## SET TASK
Give back the lines exactly, from the first one to the line with "COL=SC.collection", both ends included.

■ ■ ■ ■ ■ ■ ■

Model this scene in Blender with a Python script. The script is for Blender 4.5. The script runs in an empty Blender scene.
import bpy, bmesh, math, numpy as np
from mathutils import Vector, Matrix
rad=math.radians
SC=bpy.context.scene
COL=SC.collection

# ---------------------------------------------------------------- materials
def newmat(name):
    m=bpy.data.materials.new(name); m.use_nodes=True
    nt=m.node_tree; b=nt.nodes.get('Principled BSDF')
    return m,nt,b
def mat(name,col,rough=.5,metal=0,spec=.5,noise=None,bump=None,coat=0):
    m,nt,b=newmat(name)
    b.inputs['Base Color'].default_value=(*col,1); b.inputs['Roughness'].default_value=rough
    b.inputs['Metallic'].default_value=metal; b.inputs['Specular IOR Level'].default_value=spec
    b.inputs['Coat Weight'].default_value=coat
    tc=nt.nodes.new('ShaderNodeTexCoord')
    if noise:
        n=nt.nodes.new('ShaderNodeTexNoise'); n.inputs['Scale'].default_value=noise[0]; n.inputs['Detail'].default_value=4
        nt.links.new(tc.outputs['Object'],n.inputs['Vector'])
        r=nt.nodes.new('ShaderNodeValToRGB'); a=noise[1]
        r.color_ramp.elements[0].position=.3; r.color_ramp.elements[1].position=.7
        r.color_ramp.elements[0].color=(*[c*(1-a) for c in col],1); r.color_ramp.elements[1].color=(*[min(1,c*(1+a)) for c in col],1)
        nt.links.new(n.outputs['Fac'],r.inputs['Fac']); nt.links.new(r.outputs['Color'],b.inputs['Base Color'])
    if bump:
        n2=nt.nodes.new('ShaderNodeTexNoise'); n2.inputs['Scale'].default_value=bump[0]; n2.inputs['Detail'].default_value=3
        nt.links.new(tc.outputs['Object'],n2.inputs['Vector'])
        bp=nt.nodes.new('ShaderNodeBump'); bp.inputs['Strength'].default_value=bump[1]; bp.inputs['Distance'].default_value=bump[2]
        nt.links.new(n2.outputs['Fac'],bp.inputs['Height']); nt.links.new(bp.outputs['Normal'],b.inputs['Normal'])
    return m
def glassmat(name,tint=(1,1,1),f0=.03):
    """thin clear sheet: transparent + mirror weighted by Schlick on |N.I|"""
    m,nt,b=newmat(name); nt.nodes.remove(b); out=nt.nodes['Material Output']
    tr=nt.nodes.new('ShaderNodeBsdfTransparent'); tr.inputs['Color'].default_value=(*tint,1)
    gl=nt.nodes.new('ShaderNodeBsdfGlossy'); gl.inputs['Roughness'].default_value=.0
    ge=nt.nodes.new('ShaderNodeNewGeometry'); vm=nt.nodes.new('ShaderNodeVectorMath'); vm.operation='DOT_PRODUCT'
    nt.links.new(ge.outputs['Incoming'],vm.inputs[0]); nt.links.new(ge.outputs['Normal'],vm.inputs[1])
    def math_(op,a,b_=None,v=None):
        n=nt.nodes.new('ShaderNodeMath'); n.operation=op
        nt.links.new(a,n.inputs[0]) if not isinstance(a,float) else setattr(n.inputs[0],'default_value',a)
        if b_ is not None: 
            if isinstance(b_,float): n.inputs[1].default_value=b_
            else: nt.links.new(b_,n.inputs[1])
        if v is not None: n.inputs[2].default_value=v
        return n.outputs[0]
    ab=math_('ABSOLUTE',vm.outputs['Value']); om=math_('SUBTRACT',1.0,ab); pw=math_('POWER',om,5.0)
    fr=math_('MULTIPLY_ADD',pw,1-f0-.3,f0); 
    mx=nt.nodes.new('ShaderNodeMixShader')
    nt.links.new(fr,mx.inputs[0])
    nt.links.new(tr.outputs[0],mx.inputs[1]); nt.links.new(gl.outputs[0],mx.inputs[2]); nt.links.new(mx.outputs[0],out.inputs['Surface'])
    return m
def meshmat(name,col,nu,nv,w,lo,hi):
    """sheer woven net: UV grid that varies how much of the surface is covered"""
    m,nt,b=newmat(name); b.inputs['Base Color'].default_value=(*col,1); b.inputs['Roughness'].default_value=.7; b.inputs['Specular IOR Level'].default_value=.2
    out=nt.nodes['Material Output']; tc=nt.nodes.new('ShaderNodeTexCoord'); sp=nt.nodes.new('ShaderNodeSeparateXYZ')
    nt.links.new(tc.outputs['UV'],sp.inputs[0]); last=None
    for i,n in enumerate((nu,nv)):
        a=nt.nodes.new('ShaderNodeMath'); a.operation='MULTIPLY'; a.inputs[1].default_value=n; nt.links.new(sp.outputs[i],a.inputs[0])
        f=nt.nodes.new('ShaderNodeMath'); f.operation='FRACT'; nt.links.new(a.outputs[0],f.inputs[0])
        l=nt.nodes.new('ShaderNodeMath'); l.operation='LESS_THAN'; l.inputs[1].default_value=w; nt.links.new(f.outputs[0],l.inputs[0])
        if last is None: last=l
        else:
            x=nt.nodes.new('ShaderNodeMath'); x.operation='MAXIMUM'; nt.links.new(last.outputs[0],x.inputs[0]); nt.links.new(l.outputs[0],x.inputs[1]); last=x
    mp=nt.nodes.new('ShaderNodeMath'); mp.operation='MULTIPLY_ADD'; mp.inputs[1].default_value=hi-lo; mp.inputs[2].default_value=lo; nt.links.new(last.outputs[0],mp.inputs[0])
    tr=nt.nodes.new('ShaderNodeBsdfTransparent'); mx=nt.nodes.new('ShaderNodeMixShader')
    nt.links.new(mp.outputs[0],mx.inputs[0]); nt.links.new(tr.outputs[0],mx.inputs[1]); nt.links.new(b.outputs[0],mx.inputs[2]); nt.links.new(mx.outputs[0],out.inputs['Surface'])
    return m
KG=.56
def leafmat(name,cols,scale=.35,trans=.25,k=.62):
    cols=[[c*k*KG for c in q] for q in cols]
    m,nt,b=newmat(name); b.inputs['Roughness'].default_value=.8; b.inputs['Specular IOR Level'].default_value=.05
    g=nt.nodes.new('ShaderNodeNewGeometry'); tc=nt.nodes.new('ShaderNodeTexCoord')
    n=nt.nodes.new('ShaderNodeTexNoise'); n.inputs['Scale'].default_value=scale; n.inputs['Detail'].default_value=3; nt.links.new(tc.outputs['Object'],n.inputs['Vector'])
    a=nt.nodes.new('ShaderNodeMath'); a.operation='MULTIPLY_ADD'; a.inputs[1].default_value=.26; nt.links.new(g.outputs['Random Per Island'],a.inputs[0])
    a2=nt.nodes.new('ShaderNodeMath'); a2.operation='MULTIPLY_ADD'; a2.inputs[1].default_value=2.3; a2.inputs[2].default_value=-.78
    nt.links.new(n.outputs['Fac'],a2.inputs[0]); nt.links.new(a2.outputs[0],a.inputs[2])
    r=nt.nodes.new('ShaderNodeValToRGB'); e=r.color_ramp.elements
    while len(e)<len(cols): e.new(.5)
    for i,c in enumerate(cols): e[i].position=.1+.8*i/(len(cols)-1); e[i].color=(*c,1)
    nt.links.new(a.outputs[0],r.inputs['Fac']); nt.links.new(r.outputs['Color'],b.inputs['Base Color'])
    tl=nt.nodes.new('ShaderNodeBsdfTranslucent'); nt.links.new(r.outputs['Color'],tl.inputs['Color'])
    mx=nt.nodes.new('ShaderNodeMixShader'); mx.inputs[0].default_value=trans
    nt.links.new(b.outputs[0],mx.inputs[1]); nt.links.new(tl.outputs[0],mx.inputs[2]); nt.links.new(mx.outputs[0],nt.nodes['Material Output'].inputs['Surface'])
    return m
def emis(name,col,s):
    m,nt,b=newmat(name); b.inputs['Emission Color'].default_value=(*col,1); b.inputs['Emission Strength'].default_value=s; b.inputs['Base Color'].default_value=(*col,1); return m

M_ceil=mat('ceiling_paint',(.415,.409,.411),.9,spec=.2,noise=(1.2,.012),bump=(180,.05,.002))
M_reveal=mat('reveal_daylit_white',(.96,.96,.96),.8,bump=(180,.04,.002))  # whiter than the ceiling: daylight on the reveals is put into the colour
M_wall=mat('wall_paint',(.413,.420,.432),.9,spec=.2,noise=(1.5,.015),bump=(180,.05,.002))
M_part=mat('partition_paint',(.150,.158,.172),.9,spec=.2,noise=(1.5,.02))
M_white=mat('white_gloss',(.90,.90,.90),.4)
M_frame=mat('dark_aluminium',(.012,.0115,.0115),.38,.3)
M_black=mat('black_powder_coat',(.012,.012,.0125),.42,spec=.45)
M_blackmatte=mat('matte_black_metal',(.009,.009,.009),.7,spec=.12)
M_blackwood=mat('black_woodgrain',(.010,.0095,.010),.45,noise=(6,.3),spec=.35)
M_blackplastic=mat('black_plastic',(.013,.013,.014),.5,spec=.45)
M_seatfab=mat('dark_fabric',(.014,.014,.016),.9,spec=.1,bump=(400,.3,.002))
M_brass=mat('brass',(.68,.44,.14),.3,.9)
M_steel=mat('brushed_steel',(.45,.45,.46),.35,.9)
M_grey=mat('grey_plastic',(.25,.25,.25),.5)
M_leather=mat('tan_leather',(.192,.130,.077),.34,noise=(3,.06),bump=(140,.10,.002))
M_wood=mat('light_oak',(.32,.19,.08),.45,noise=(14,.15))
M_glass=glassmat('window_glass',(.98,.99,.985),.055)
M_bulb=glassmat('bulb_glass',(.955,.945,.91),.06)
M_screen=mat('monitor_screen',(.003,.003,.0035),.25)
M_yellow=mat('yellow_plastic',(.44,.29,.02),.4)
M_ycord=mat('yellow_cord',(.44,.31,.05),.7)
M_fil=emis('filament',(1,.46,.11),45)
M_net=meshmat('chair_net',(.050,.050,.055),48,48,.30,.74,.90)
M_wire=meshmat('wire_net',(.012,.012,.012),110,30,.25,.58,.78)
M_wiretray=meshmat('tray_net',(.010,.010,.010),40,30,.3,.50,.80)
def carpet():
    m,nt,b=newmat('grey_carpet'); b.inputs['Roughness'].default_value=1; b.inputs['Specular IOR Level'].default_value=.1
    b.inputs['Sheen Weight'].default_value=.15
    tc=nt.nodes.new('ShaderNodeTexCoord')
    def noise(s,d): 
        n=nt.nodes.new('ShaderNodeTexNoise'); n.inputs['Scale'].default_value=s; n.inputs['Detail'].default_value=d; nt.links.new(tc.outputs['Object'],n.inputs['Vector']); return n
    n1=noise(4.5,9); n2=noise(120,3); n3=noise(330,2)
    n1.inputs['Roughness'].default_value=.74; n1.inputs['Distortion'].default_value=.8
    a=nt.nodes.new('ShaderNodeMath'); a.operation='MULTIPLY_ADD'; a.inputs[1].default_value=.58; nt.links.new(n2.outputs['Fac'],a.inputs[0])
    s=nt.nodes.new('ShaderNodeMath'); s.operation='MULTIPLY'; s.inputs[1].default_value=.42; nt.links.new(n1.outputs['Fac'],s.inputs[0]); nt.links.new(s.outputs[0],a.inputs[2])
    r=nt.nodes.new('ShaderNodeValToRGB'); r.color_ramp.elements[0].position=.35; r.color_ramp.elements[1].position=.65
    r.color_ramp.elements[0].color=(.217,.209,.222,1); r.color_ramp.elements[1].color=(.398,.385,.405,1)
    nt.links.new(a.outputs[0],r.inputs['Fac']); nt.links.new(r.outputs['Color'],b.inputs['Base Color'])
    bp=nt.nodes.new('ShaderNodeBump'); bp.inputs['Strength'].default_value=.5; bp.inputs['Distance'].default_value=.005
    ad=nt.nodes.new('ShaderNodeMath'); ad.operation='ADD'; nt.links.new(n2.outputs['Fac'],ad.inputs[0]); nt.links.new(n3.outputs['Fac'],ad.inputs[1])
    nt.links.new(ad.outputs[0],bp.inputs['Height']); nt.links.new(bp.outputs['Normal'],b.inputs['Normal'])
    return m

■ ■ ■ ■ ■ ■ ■

## EXERCISE SOLUTION
Model this scene in Blender with a Python script. The script is for Blender 4.5. The script runs in an empty Blender scene.
import bpy, bmesh, math, numpy as np
from mathutils import Vector, Matrix
rad=math.radians
SC=bpy.context.scene
COL=SC.collection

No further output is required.